Salt Glaze Pottery - Process

Process

The salt glaze is formed on the unglazed body by reaction of common salt with the clay body constituents, particularly silica, toward the end of firing. The body should ideally be richer in silica than normal stoneware, and iron impurities can help produce good salt glazes. A reduction atmosphere can be employed as the reduced iron silicates are very powerful fluxes.

The salting mixture of sodium chloride and water are introduced into the kiln when the appropriate temperature is reached, typically around 900 °C. As the kiln reaches higher temperatures, typically 1100-1200 °C, the sodium chloride vaporizes and reacts with steam to form hydrogen chloride and soda. These react with the silica in the body and other body constituents. A glaze of fairly high alumina content (0.6 molecular parts) and a relatively low silica content (2.6 molecular parts), and in which the main base is soda, is formed. Salt glazes have been improved by the addition of borax, and sometimes sodium nitrate, to the salting mixture. Colouring oxides can be incorporated in the salting mixture to give decorative effects, such as a kind of aventurine glaze.

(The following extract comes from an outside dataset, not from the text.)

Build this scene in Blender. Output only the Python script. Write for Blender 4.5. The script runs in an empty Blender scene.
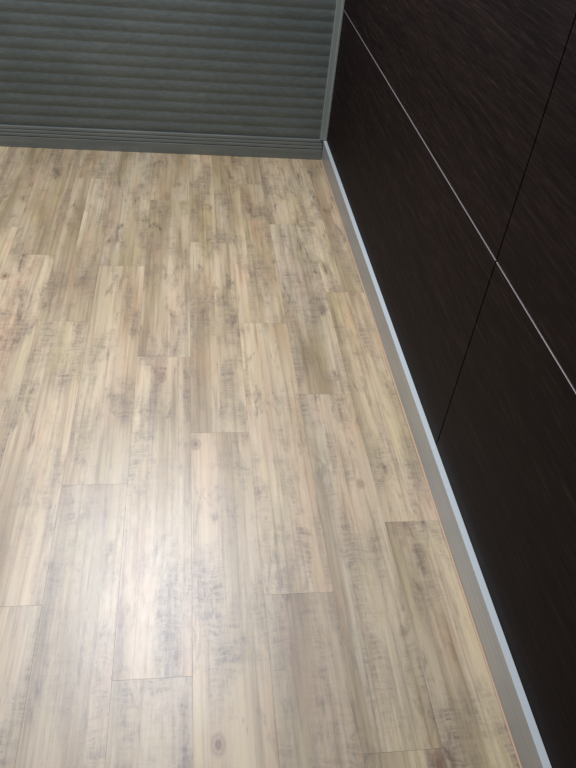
import bpy, bmesh, math, random
from mathutils import Matrix, Vector
random.seed(11)
sc = bpy.context.scene
sc.view_settings.view_transform = 'Standard'
sc.view_settings.look = 'None'

# ---------- helpers ----------
def new_mat(name):
    m = bpy.data.materials.new(name); m.use_nodes = True
    nt = m.node_tree; nt.nodes.clear()
    out = nt.nodes.new('ShaderNodeOutputMaterial')
    b = nt.nodes.new('ShaderNodeBsdfPrincipled')
    nt.links.new(b.outputs[0], out.inputs[0])
    return m, nt, b
class G:
    def __init__(s, nt): s.nt = nt
    def lk(s, v, sock):
        if v is None: return
        if isinstance(v, bpy.types.NodeSocket): s.nt.links.new(v, sock)
        else: sock.default_value = v
    def math(s, op, a, b=None, c=None, clamp=False):
        n = s.nt.nodes.new('ShaderNodeMath'); n.operation = op; n.use_clamp = clamp
        s.lk(a, n.inputs[0]); s.lk(b, n.inputs[1]); s.lk(c, n.inputs[2]); return n.outputs[0]
    def vmath(s, op, a, b=None):
        n = s.nt.nodes.new('ShaderNodeVectorMath'); n.operation = op
        s.lk(a, n.inputs[0]); s.lk(b, n.inputs[1]); return n.outputs[0]
    def noise(s, vec, scale, detail=3, rough=.55, dist=0):
        n = s.nt.nodes.new('ShaderNodeTexNoise')
        s.lk(vec, n.inputs['Vector']); n.inputs['Scale'].default_value = scale
        n.inputs['Detail'].default_value = detail; n.inputs['Roughness'].default_value = rough
        n.inputs['Distortion'].default_value = dist; return n.outputs[0]
    def ramp(s, f, stops, interp='LINEAR'):
        n = s.nt.nodes.new('ShaderNodeValToRGB'); s.lk(f, n.inputs[0])
        cr = n.color_ramp; cr.interpolation = interp
        while len(cr.elements) < len(stops): cr.elements.new(.5)
        for e, (p, c) in zip(cr.elements, stops):
            e.position = p; e.color = (c if isinstance(c, tuple) else (c, c, c)) + (1,)
        return n.outputs[0]
    def mix(s, f, a, b, mode='MIX'):
        n = s.nt.nodes.new('ShaderNodeMix'); n.data_type = 'RGBA'; n.blend_type = mode
        s.lk(f, n.inputs[0])
        for v, i in ((a, 6), (b, 7)):
            if isinstance(v, tuple): v = v + (1,) if len(v) == 3 else v
            s.lk(v, n.inputs[i])
        return n.outputs[2]
    def bump(s, h, strength, dist, b):
        n = s.nt.nodes.new('ShaderNodeBump'); n.inputs['Strength'].default_value = strength
        n.inputs['Distance'].default_value = dist; s.lk(h, n.inputs['Height'])
        s.nt.links.new(n.outputs[0], b.inputs['Normal'])
    def pos(s):
        return s.nt.nodes.new('ShaderNodeTexCoord').outputs['Object']
def obj(name, bm, mat, parent=None):
    me = bpy.data.meshes.new(name); bm.to_mesh(me); bm.free()
    o = bpy.data.objects.new(name, me); sc.collection.objects.link(o)
    if mat: me.materials.append(mat)
    if parent: o.parent = parent
    return o
def box(bm, x0, x1, y0, y1, z0, z1, bev=0, seg=2):
    r = bmesh.ops.create_cube(bm, size=1)
    vs = r['verts']
    for v in vs:
        v.co = Vector(((x0+x1)/2 + v.co.x*(x1-x0), (y0+y1)/2 + v.co.y*(y1-y0), (z0+z1)/2 + v.co.z*(z1-z0)))
    if bev:
        es = list({e for v in vs for e in v.link_edges})
        bmesh.ops.bevel(bm, geom=es, offset=bev, segments=seg, affect='EDGES', profile=.5)

XW, YW = 0.69, 3.437
XL, YF = -2.6, -1.6
H = 2.7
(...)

Salt fumes in a firing atmosphere react in the following way:

2NaCl + 2H2O → 2NaOH + 2HCl
2NaOH → Na2O + H2O

In soda firings the reaction is a little more direct, not requiring the presence of water vapor:

Na2CO3 → Na2O + CO2

Both the hydrogen chloride and the carbon dioxide are gases; they do not react with the sodium oxide that binds with the silica and other components of the clay body. Hydrogen chloride leaving the kiln will form a hydrochloric acid vapor on contact with moisture in the air or kiln exhaust gases. Any remaining sodium oxide will form salt by reacting with hydrochloric acid vapour as the gases exit the kiln. The sodium oxide (Na2O) reacts with the alumina and silica in the clay body to form a sodium alumino-silicate glaze. The general reaction is shown below, with the values for x and y varying dependent on the amounts of sodium oxide, alumina and silica composing the glaze:

Na2O + SiO2 + Al2O3·(SiO2)2 → (Na2O)x·Al2O3·(SiO2)y

Salt can also be used as a decorative element on selected individual pots. Biscuit ware can be soaked in a brine solution to create salted patterns. Rope and other textiles can also be soaked in brine and wrapped around biscuit ware. Salt can also be added, in solution, to coloured clay slips and can be sprinkled onto biscuit ware in protective, ceramic containers called saggars. A related technique, soda firing, substitutes soda ash and / or sodium bicarbonate for common salt. Whilst the application method is a little different, the alternatives need to be sprayed into the kiln, results are similar to salt glazing but for subtle differences in texture and colour.